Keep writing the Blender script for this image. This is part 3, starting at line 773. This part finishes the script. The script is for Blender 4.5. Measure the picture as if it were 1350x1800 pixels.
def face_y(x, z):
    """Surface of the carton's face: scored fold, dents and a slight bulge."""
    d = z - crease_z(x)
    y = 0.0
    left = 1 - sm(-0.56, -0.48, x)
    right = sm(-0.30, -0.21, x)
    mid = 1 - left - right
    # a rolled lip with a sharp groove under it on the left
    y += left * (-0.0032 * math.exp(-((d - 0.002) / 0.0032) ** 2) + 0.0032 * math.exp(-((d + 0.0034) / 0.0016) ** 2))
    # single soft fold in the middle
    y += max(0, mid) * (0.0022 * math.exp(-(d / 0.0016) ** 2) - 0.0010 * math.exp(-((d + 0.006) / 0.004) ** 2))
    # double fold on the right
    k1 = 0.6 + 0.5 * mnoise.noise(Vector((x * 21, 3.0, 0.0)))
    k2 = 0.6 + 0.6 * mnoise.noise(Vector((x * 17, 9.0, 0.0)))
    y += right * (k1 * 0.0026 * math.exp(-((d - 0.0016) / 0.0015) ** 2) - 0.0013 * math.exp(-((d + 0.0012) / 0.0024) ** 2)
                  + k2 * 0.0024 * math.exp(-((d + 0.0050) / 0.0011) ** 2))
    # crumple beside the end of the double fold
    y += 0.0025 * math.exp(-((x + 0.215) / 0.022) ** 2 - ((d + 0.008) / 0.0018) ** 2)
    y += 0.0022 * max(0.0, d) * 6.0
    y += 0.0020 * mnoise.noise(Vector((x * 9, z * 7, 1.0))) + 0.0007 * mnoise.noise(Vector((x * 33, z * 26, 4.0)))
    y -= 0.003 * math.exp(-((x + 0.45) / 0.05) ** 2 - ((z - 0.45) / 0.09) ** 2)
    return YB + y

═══

What you have to do => Please reproduce each line exactly as written.

Written solution =>
Keep writing the Blender script for this image. This is part 3, starting at line 773. This part finishes the script. The script is for Blender 4.5. Measure the picture as if it were 1350x1800 pixels.
def face_y(x, z):
    """Surface of the carton's face: scored fold, dents and a slight bulge."""
    d = z - crease_z(x)
    y = 0.0
    left = 1 - sm(-0.56, -0.48, x)
    right = sm(-0.30, -0.21, x)
    mid = 1 - left - right
    # a rolled lip with a sharp groove under it on the left
    y += left * (-0.0032 * math.exp(-((d - 0.002) / 0.0032) ** 2) + 0.0032 * math.exp(-((d + 0.0034) / 0.0016) ** 2))
    # single soft fold in the middle
    y += max(0, mid) * (0.0022 * math.exp(-(d / 0.0016) ** 2) - 0.0010 * math.exp(-((d + 0.006) / 0.004) ** 2))
    # double fold on the right
    k1 = 0.6 + 0.5 * mnoise.noise(Vector((x * 21, 3.0, 0.0)))
    k2 = 0.6 + 0.6 * mnoise.noise(Vector((x * 17, 9.0, 0.0)))
    y += right * (k1 * 0.0026 * math.exp(-((d - 0.0016) / 0.0015) ** 2) - 0.0013 * math.exp(-((d + 0.0012) / 0.0024) ** 2)
                  + k2 * 0.0024 * math.exp(-((d + 0.0050) / 0.0011) ** 2))
    # crumple beside the end of the double fold
    y += 0.0025 * math.exp(-((x + 0.215) / 0.022) ** 2 - ((d + 0.008) / 0.0018) ** 2)
    y += 0.0022 * max(0.0, d) * 6.0
    y += 0.0020 * mnoise.noise(Vector((x * 9, z * 7, 1.0))) + 0.0007 * mnoise.noise(Vector((x * 33, z * 26, 4.0)))
    y -= 0.003 * math.exp(-((x + 0.45) / 0.05) ** 2 - ((z - 0.45) / 0.09) ** 2)
    return YB + y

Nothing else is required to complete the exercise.